When I was working minimum wage at a gas station many eons ago, we would have ‘2 for $x’ specials where x is less than 2 times the individual price of whatever item.
People would often not want to buy 2, but I would ring up 2 in the till for the special price and charge them for the single. Then when the next person did the same, I would charge them for the other single.
So over the day, I would sell 10 energy drinks at say $4, but ring them up as 5 ‘2 for $6’ specials. This would put the till up by $10, and then I would use that $10 to have a free meal.
Anyone else do anything like that?
I (with permission, but without oversight) take home all the broken computers, obsolete cables, and other junk from work and either:
- build working PCs from parts of many and sell them
- strip them and sell the parts individually
- sell the cables (if you need a VGA cable for some old monitor at 730pm on sunday right away because your new monitor broke, Im youre guy)
- scrap out computers and cables for ewaste, copper, and aluminium and sell these at the recycling center.
Nothing goes to waste/landfil on my watch. Everything I sell is exceptionally cheap. If someone needs a computer but has no money, I give it.
When I worked the closing shifts at a grocery store years ago, we would go take donuts that were gonna get tossed.
My dad’s friend took me out around midnight one night when I was a freshman in college. We went by a gas station that closes at midnight and the workers just gave him like 30 donuts that didn’t sell. Apparently he does this at least once a week lol. They had the donuts already in a bag waiting for him when we walked in, and all knew him by name. It’s a great life hack. I think the secret to making it work is actually making the workers like you. Gotta spend a few minutes for fun conversation before they give you free stuff.
That’s awesome. Just gotta build a little rapport and you’re golden. So many places throw so much food away. It’s sad. When I did Food Not Bombs years ago, we would get entire bags of leftover baked goods from a local place. They’d give us literal trash bags worth of bagels, donuts, pastries, all wrapped up. Some grocery stores have gotten strict and won’t give that stuff away anymore, but you can still find the right people that don’t give a shit about the rules.
When I worked at the window of a national pizza chain, if you paid in cash and told me to “keep the change,” I’d mark your order as cancelled and pocket the whole bill.
I still feel shitty about it but I was making $7/hr as a college student and it sure beat my AM selling pressed pills from the backdoor after close
absolutely.
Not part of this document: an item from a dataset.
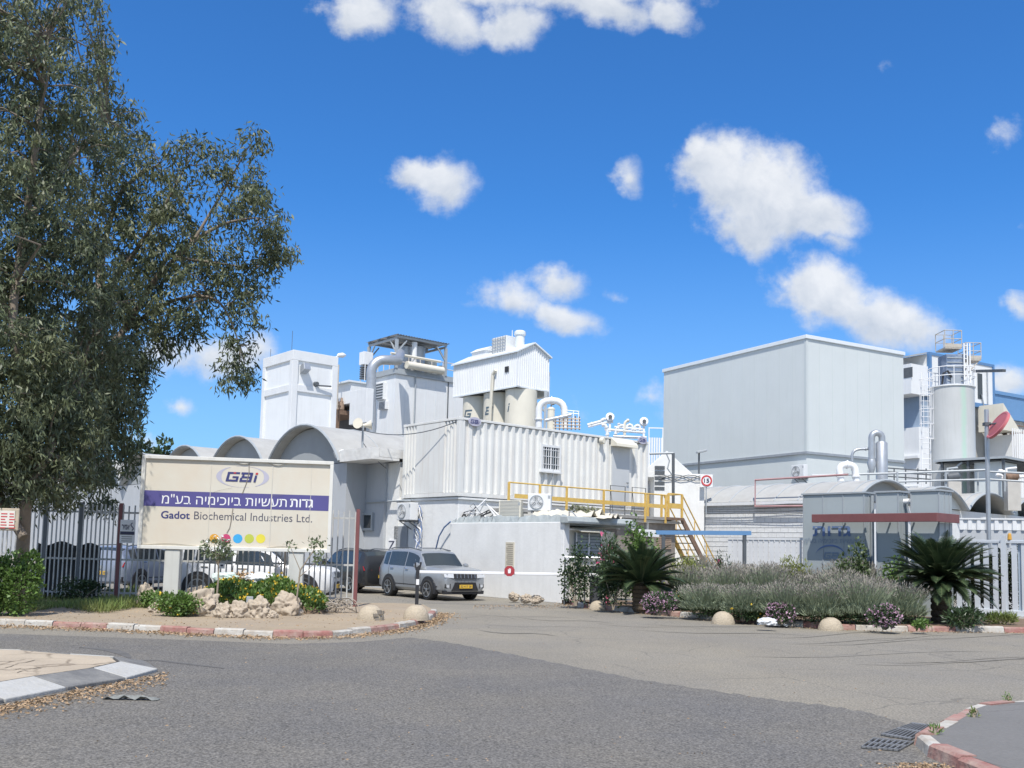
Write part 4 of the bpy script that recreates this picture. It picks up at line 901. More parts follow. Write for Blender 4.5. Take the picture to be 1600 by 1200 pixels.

I work at a phone/computer repair shop.
I have a policy called the “front desk fix policy”. pretty much, if I can fix it at the front desk in under a few minutes, I’m not charging you for it. common culprits are simple software fixes and charging port cleanings.
I give free screen protectors with every repair instead of charging customers for it. the screen is the expensive part not the screen protector.
I also tend to give a 10$ discount if people are just cool to talk with. if we genuinely enjoy talking to each other, they’ve made my day better, so I might as well do the same for them.
I think this is kind of the opposite of what OP was asking about.
What “perks” did people create for themselves?